Wednesday, January 16, 2013

An Interesting Tweet

This past weekend, I received a tweet (on Twitter) to participate in a study that is similar to mine.  The researcher is also a PhD candidate, but she is from a university that I just learned about from a job position announcement last week.  Although the job announcement is mostly irrelevant, I am very interested in this candidate's study.  I am not too worried about our study being too similar because our participant populations have a very low chance of overlapping.

I agreed to take participate in her survey and found that we asked roughly the same demographic questions, but the other research questions differed a little.  Although I am using survey software, my research is more like an interview.  However, at the end of taking her survey, I was asked if I would like to participate in an online interview via Skype.  I agreed and was a bit jealous that her IRB allows her to use an easier method of data collection, although there is a greater risk of losing confidentiality through Skype.

Our studies are also similar in that I assume that we would both qualify as participants in our own studies, meaning I could in mine and she in hers.  However, I am not sure if she would qualify for mine.  We are also similar, I believe, in that I assume that she has worked in the same English Language Fellowship I have.

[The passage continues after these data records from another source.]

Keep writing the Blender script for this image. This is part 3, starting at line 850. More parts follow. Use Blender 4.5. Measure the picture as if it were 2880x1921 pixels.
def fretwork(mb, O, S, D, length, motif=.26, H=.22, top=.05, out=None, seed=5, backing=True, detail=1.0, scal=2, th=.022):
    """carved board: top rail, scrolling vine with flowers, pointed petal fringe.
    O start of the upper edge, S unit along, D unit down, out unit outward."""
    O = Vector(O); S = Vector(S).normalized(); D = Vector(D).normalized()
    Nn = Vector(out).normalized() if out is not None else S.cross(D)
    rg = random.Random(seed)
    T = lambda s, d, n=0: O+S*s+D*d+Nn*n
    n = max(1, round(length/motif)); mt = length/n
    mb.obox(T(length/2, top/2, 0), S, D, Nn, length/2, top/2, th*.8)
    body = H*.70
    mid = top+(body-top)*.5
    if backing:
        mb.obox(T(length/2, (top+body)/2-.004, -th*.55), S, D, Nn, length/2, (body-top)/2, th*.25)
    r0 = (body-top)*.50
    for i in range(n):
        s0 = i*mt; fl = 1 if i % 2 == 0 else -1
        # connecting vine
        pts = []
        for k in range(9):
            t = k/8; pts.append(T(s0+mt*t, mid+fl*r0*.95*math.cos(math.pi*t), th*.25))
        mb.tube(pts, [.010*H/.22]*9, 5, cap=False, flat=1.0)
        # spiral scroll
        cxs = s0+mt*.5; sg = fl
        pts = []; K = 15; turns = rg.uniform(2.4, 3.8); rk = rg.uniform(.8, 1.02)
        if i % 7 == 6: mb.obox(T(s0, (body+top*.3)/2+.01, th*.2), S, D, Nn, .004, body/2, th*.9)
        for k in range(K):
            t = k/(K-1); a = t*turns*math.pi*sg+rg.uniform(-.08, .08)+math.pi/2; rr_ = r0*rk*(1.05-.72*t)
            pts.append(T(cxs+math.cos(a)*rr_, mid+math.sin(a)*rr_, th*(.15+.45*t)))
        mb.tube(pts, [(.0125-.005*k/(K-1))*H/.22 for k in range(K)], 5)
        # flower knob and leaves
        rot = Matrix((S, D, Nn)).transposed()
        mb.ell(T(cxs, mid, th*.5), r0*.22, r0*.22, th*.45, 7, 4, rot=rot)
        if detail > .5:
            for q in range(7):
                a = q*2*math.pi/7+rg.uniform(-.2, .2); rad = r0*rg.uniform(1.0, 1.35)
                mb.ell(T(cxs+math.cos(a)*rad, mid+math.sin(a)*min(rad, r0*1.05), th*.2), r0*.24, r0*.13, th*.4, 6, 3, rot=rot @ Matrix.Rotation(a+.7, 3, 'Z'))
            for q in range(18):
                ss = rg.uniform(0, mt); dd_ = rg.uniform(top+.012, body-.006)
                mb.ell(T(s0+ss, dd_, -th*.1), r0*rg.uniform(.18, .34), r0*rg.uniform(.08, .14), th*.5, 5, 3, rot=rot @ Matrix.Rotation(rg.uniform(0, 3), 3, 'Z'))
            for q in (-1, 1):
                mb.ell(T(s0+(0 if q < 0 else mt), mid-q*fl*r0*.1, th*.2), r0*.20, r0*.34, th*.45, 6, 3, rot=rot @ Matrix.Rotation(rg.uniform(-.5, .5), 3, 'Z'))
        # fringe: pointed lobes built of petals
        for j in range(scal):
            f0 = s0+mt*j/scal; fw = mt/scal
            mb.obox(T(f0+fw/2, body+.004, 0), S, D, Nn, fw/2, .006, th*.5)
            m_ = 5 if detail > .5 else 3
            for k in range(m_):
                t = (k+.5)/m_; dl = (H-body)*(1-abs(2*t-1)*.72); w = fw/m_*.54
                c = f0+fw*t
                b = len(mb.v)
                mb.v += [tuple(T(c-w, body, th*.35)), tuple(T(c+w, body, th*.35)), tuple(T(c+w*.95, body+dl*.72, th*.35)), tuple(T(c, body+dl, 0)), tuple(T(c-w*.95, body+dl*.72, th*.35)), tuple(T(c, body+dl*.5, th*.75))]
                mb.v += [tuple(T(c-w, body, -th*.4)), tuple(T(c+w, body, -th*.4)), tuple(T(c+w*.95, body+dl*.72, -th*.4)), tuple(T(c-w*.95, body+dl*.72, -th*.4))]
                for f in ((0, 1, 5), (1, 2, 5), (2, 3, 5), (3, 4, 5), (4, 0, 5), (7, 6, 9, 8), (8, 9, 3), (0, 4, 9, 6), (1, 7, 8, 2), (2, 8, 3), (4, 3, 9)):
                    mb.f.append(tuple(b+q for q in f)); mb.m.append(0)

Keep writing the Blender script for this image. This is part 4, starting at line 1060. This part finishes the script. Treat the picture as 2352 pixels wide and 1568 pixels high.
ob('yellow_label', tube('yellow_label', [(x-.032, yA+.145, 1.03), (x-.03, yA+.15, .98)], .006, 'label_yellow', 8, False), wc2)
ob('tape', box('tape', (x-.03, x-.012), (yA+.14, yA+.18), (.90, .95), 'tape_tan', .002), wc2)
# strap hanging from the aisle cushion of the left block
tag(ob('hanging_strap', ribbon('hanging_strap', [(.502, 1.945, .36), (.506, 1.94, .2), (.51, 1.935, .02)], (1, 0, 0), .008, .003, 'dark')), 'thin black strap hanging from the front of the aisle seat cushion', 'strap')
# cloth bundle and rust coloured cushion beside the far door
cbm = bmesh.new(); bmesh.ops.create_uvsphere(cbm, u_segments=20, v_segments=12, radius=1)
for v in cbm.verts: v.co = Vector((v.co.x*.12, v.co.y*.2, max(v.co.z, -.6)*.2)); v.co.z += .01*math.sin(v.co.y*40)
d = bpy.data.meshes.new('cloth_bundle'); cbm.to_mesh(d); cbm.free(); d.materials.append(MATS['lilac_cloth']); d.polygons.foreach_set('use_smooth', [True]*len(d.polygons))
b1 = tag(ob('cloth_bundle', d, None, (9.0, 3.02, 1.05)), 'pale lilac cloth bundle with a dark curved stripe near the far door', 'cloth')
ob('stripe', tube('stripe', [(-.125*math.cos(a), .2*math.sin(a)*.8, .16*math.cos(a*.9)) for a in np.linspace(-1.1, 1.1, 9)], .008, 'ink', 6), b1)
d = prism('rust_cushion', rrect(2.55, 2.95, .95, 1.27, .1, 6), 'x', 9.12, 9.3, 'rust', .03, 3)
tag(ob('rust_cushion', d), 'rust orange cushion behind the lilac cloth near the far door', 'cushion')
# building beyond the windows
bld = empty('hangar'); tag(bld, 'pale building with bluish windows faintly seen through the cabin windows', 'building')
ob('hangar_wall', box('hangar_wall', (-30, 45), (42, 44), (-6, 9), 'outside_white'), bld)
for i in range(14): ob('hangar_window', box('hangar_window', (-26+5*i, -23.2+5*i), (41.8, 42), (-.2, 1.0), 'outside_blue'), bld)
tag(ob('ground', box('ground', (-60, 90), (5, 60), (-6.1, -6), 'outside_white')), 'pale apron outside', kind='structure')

I wonder about the ethical and other implications of interviewing a participant like me who may know the research theories and frameworks quite well.  How would this benefit or contaminate her data collection?  It is her choice to make as I felt it was my ethical duty to let her know I was conducting research on a similar inquiry.  Perhaps this is someone I can collaborate with once our dissertations are defended and our PhDs earned.  It would be interesting to compare and contrast our studies once completed.